When you walk into a Moe’s Southwest Grill you are always greeted with an exclamation of  “Hey, Welcome to Moe’s!” from the staff. You feel comfortable and welcomed instantly,  as if they value your business.

While your yoga studio isn’t going to be serving up burritos on a normal day, this same approach to embracing your students, especially the new ones, should be taken into consideration. Alex Cole, the co-owner of YoYo Yogi in Portland, Oregon, said they embrace each person who walks through their door as family. This is credited to the front desk staff.

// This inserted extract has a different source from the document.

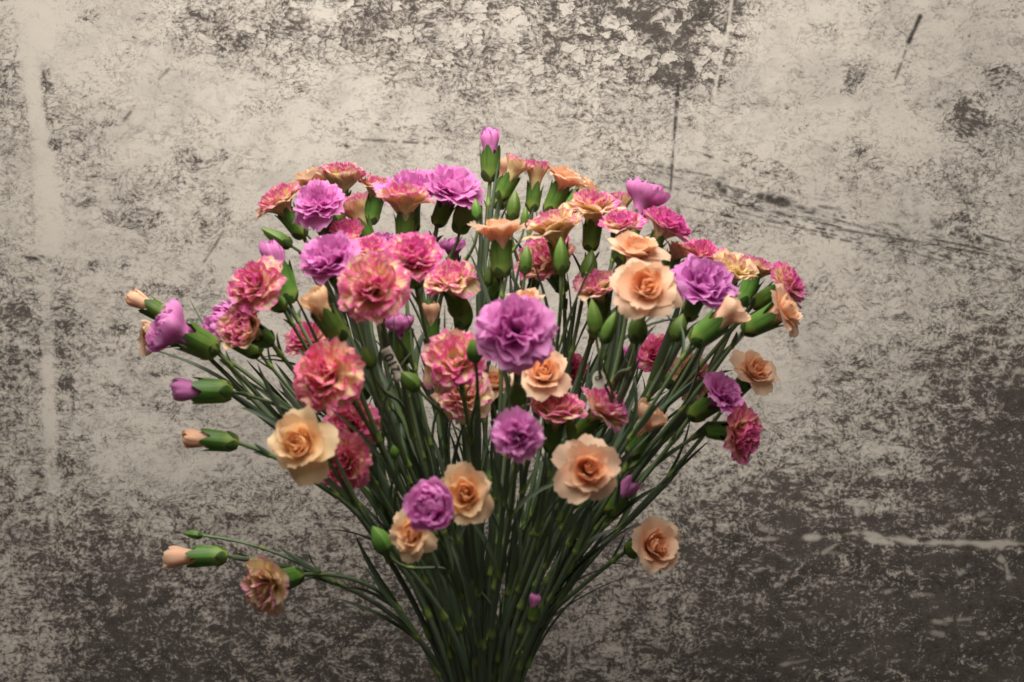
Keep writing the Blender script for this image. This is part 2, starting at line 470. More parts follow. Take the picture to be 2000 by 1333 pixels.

“You want people to work your front desk who are going to bring a certain feel — that friendliness and that openness,” said Cole. “I almost think that is something you can’t teach. We instill in them our belief that probably the most important interaction is that very first one. Not only the first time somebody comes into the studio, but every time someone walks in. Our returning students get as big of a greeting as the new students do.”

Eugene Yoga in Eugene, Oregon, also empowers their front desk staff to be the first point of contact for students. Owner Diane Butera said an important step for her studio after greeting members is to go over the schedule with them. They offer many different styles of yoga at their two locations, so they try to be very clear on the experience levels needed for classes.

“Oftentimes I’ve found students pick classes that are more conducive to their schedule, not whether it is conducive to their body or where they are in their practice,” said Butera. “I really try to encourage them to find a place to start that is going to be accessible. You can always go bigger, but why not start where you are comfortable?”

Cole reiterated this feeling. YoYo Yogi also has various styles of yoga, with 27 teachers and 70 class offerings. They hire the best teachers to embody their overall philosophy, so it isn’t abnormal for a student to be drawn to a certain teacher or certain style over another.

Because of this, YoYo Yogi offers new student specials. They charge $38 for 12 classes as a way for students to try out different styles or teachers.

“We want a new person to be able to come in and experience a variety of classes and find one that fits for them,” said Cole. “After their first class, we talk to them about how they liked it or how they feel. We want to see if it was what they were looking for. If not, we go through what they are looking for and try to find something that fits them.”

Creating comfortable energy between teachers and students is important for first-time yogis. It is nice to feel cared for, and at Eugene Yoga they encourage their staff to come early to look at their class roster and learn who the new students are.

“The new students are starred by MINDBODY [software], which is really helpful,” said Butera. “Being there in the studio waiting for the student to come in, and being there afterwards if they have any questions, goes a long way. Just a few moments of saying, ‘Are there any questions, or if you want to give feedback, I’m here for you,’ goes a long way.”

What it should all come down to when you decide on strategies for embracing new members is if they feel like a valued part of the family created within your studio.

“I think the thing that is important is yes, we are a yoga studio, but more importantly, we are a community,” said Cole. “We want people to feel the [community] whether they’re walking through the door for the first time, or if they have been with us for the entire seven years we have been open.”